My Traveling Quilt is DONE!

“Love You To The Moon and Back”

How pleasant it is to finish what has been a two-year project of the Mt. Battie Modern Quilt Guild in Camden, Maine.

NINE women worked on this quilt.  I started it with the “Love You to the Moon and Back” block.  The quilt then “traveled” through the hands of eight other quilters, who added blocks and sewed blocks together when they could.   At the same time, I was making blocks and joining up sections when I could for each of the other eight quilters.

Here are the eight quilters who worked on my quilt:  Becca Babb-Brott, Lynn Vermeulen, Linda Satkowski, Tori Manzi, Megan Bruns, Margaret-Elaine Jinno, JoAnn Moore, and Nancy Wright.

I used Lizzy House’s new fabric line “Constellations” (Andover) for the backing and binding.  And used my Bishop Fan groovy boards to quilt with a light grey thread.  Four of the quilters made labels for me, and I wrote the names of the others into the side of the lable.

I like how the bright gold frames this quilt.  (The bottom border is straight, there is just a funny camera angle here.)

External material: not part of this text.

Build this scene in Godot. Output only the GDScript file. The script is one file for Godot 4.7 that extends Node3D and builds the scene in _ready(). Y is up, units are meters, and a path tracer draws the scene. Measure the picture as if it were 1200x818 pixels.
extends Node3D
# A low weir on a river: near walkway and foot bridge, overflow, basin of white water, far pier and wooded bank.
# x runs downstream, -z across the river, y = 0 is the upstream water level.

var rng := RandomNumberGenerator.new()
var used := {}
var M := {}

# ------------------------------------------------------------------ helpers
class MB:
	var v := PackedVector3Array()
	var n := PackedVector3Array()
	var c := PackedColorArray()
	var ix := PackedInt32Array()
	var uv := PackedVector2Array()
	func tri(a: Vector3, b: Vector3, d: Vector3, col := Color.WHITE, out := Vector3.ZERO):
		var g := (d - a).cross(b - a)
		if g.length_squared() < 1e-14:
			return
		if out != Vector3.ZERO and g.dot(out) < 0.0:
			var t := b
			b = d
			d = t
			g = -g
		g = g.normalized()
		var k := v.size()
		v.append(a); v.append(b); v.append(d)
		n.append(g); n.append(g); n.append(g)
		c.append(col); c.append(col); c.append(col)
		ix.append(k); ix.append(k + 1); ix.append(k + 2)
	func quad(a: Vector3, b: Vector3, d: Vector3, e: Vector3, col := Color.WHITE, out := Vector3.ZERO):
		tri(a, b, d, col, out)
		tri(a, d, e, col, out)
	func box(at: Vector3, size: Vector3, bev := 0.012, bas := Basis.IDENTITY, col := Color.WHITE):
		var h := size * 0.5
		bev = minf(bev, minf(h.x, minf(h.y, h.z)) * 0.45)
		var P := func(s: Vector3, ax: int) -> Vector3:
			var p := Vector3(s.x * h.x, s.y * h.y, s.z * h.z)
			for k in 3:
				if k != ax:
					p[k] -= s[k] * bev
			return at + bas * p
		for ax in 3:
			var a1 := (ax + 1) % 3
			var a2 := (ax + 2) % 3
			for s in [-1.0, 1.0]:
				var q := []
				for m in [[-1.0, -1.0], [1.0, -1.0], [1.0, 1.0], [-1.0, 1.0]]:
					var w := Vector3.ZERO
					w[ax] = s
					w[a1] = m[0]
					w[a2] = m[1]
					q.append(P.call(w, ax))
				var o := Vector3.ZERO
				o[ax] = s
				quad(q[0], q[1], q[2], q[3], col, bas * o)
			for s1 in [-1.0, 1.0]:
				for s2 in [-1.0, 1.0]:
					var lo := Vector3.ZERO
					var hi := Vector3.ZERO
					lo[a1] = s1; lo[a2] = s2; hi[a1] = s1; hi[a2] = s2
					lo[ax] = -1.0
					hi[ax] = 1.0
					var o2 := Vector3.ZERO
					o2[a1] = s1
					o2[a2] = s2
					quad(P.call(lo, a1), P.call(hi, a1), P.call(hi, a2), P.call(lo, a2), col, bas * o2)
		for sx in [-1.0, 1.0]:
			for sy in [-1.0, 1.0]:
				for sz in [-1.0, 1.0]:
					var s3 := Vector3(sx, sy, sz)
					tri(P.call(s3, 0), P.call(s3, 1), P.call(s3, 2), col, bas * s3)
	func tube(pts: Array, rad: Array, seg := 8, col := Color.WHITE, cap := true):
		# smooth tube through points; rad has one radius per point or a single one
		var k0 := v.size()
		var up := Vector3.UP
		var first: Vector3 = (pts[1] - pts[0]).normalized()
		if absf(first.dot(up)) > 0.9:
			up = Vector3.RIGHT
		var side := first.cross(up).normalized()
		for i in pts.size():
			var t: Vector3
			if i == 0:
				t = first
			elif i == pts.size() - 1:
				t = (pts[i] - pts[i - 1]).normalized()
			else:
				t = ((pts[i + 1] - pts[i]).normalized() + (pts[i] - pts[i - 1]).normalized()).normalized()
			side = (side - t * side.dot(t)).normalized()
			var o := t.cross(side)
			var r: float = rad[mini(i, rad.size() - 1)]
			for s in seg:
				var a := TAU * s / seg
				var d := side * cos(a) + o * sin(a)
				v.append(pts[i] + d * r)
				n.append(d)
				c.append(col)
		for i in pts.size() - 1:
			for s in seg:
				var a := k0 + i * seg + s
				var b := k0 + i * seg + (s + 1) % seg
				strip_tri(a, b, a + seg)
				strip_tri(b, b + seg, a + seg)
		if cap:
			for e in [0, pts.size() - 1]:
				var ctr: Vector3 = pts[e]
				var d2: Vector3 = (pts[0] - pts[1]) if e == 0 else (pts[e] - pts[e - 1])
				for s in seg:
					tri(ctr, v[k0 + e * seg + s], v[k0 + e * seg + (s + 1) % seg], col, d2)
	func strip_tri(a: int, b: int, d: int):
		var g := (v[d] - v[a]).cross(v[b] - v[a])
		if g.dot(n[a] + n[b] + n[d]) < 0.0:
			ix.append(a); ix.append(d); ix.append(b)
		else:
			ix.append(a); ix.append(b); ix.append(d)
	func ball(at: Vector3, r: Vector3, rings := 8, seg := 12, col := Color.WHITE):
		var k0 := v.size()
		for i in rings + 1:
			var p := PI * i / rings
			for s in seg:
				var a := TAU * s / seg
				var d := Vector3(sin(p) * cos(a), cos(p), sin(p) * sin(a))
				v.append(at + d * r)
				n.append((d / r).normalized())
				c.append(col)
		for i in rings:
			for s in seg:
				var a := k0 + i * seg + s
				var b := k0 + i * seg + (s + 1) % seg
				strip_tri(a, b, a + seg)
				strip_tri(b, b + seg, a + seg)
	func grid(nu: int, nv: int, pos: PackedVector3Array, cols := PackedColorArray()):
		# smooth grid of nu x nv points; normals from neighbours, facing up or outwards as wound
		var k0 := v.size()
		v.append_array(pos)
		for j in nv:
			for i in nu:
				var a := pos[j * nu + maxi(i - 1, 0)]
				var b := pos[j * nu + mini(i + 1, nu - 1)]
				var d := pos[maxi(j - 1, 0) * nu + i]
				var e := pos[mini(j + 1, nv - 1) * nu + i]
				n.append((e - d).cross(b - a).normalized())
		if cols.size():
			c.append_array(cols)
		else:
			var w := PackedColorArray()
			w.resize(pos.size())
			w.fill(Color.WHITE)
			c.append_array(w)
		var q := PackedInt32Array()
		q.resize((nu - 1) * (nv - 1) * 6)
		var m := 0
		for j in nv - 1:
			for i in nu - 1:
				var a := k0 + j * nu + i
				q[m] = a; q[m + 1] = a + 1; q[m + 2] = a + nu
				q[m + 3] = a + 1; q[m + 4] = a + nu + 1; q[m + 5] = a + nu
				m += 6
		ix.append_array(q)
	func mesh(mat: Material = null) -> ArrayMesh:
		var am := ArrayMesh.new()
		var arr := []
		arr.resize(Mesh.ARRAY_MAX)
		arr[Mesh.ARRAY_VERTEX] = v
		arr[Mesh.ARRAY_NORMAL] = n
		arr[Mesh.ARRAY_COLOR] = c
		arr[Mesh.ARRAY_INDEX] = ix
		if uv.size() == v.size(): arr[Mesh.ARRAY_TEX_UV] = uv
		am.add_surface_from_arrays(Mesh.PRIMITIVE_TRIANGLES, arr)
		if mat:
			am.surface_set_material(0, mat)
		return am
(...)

So now Mt. Battie Modern has started it’s new BIG project, and ALL the members are joining in the fun.  I will describe this project in future posts, or you can go to our Mt. Battie Modern Quilt Guild Facebook page to take a look.

Turkey Tracks: The Color Collective: Circles!

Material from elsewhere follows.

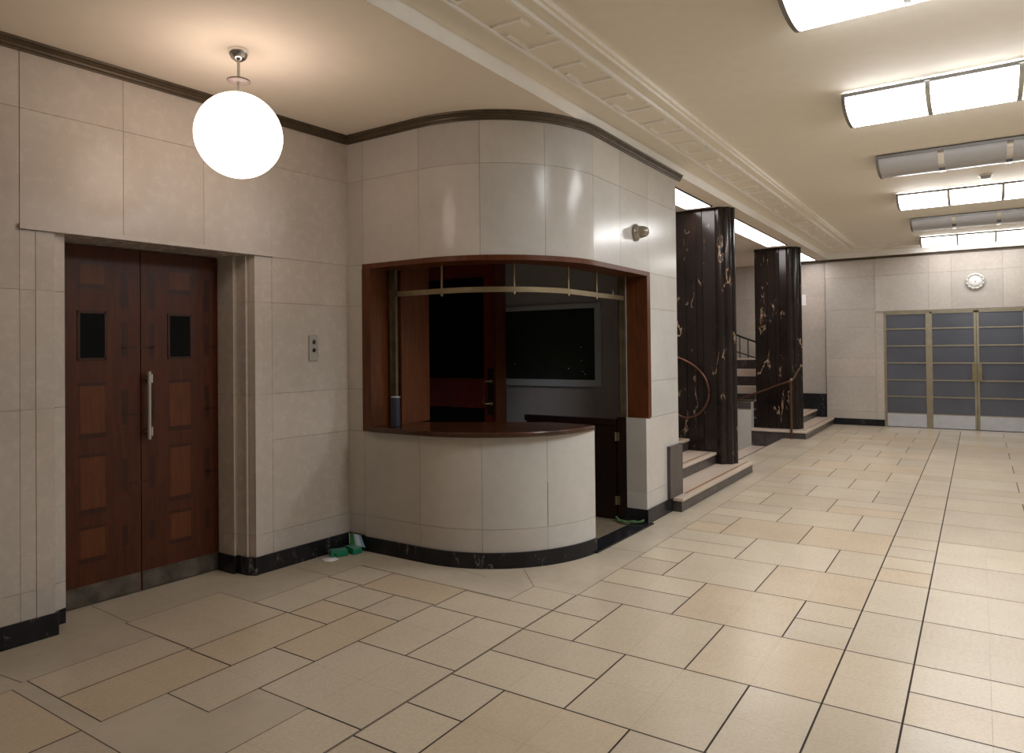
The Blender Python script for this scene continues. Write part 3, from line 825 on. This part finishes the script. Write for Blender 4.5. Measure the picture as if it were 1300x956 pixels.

Turkey Tracks:  January 7, 2019

The Color Collective:  Circles!

I am taking a 6-month online “class” with Tara Faughnan, from Sewtopia.  The project is called “The Color Collective.”

This class is more “trouble” found by fellow quilters Becca Babb-Brott and Tori Manzi, who are also taking the class. We all signed up for 6 months and will decide on more or not at that time.

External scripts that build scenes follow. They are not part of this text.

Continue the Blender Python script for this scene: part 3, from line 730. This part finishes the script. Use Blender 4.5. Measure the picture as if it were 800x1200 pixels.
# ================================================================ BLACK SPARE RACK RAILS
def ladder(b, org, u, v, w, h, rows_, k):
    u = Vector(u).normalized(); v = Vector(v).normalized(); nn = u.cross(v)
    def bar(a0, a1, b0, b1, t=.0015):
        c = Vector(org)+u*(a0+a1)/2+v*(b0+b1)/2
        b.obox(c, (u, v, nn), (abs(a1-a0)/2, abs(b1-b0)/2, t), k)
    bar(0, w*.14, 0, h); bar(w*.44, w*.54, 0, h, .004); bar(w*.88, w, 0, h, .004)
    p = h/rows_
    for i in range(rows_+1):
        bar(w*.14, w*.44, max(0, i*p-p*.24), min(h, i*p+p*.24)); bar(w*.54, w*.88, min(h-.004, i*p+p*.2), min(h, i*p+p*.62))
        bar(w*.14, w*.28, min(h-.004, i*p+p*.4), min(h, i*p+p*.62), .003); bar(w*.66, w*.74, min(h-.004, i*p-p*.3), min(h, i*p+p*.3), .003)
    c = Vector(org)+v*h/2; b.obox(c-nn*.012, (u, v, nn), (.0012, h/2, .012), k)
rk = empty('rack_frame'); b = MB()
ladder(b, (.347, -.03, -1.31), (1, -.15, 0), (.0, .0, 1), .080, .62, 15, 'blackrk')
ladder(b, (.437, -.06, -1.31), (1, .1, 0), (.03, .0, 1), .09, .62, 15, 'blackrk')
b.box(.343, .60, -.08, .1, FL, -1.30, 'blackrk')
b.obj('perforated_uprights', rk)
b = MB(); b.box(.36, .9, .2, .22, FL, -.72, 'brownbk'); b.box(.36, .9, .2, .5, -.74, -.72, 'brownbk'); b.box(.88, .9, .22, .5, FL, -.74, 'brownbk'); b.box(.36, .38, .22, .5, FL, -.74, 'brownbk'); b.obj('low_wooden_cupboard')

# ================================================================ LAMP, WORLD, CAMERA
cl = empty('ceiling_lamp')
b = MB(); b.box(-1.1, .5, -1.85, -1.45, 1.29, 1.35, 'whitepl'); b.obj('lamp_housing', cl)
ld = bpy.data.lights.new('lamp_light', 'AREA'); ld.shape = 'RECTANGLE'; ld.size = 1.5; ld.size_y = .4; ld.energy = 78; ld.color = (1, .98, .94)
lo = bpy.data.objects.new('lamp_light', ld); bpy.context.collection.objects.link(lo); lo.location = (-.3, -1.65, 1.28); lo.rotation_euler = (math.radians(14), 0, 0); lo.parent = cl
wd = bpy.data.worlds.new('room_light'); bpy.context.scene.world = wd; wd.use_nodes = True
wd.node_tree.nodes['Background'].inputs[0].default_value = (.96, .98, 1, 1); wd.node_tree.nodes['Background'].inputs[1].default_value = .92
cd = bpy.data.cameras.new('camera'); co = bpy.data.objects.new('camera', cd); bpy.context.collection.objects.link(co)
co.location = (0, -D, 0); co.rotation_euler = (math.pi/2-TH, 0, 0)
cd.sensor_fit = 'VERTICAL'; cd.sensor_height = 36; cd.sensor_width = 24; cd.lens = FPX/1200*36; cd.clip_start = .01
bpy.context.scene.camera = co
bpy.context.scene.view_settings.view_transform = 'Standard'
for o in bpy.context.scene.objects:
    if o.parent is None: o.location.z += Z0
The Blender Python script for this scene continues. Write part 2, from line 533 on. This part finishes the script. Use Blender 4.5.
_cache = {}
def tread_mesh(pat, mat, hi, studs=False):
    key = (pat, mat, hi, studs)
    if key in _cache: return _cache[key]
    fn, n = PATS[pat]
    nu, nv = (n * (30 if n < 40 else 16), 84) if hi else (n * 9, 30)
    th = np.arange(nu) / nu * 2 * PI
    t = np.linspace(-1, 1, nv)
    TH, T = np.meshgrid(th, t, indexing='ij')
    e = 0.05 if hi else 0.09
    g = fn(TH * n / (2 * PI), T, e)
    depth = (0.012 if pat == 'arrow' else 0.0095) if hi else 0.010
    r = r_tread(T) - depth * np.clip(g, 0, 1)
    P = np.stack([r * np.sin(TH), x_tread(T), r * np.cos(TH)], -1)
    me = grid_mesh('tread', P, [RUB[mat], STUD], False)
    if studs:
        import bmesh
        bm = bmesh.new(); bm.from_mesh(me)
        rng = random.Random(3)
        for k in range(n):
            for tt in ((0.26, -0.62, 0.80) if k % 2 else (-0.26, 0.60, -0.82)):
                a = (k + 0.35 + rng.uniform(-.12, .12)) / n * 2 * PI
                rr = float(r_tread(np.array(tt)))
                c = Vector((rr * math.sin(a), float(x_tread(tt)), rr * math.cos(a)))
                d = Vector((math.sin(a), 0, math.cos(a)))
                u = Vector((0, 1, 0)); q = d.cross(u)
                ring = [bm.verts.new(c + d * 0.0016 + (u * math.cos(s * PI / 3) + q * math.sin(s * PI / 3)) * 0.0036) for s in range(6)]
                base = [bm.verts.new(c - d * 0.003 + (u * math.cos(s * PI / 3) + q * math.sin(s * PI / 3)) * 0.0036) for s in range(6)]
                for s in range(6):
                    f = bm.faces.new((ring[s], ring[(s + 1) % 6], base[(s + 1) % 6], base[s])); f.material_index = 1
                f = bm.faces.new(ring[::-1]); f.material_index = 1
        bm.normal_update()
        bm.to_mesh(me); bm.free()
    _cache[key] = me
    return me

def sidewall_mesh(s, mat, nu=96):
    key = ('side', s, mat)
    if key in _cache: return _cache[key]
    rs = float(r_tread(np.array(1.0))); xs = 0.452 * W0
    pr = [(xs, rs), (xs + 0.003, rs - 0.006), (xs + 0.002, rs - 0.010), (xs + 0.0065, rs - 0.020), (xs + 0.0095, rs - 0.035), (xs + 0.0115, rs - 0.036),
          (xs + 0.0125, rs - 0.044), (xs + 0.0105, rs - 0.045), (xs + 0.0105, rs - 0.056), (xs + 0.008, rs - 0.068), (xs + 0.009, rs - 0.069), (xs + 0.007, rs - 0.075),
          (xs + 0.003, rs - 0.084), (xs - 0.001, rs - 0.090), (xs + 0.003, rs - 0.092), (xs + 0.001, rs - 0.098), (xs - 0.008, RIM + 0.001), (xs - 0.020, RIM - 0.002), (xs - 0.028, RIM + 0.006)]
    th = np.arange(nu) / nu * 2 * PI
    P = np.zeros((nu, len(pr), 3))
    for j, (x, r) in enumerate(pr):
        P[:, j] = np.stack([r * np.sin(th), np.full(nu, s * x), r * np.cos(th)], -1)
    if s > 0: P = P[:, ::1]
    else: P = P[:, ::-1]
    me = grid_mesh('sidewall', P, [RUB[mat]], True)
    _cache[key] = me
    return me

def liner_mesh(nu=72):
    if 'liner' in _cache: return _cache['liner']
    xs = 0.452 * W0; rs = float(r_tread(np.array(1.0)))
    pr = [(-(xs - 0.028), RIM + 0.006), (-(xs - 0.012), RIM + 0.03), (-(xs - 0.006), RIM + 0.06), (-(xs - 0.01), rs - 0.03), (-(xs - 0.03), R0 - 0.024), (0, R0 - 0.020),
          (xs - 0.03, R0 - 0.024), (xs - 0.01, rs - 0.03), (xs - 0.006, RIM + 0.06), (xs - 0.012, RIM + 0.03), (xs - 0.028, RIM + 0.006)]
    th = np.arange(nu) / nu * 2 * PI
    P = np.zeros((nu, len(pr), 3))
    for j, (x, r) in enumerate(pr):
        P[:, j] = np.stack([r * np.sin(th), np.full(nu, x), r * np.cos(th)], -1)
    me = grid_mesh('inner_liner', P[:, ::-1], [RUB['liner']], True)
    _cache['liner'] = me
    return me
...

Tara Faughnan is known for her use of color—and solids.  Take a look at her quilt gallery—she is amazing:  https://www.tarafaughnan.com/home

And Sewtopia has its own web site and Instagram site:  Sewtopia.com, I think.

One gets a new block design and method each month and a selection of fabrics with which to make that project—all chosen by Tara Faughnan.  I signed up for getting half yards rather than fat quarters, and I’m already glad I did that as I have other solid-fabric projects in the works.

January’s block is these circles—and extensive instructions and on-line videos help one be successful.  While waiting for my fabrics to come, I practiced by making this little quilt out of my solid stash.  I am now totally obsessed with making these circles.  I particularly like the secondary pattern where the blocks come together.  I’ll bind in a soft grey, which I got Saturday in Belfast at Fiddlehead Artisan Supply.  I found the perfect color in Size 8 perle cotton to hand qulit a grid on the little quilt above—a soft, rose/almost salmon.  I am so happy they are carrying some of this lighter weight perle cotton.  And I’m marking lines with a Hera marker, which is working beautifully.  I just mark one line at a time.

Here are the fabrics Tara/Sewtopia chose and sent.  I’ve washed and ironed them, cut into them, and am now making circles with them.  Pics to follow in a bit.  I am champing at the bit to do more today, but also have the Traveling quilt on the long arm, so have to make myself spend time there as well.  There is a deadline for the Traveling quilt as Mt. Battie Modern Quilt Guild is going to show our Traveling quilts to Coastal Quilters in February.

But, aren’t these colors luscious!

Here is the block for January or February—I’m not sure which month since I just started—and the fabrics are in the mail now.  It’s foundation pieced.  Will I get obsessed with this one too?  Hard to tell yet, but at the very least I’ll make 4 and put them into my “parts department” bin.  (See earlier posts on the “parts department” project some of us started a few years back.)  Both Becca and Linda Satkowski are putting together their improv quilts from their “parts department” bins as I write.  In essence, we three made blocks enough to give the other two what we were making—and we had such fun just playing with blocks.  Making Jen Kingwell’s “Long Time Gone” quilt helped us understand how to group blocks into an improv quilt of this kind.

 

PS:  The Traveling Quilt is OFF THE LONGARM.  Now to bind it.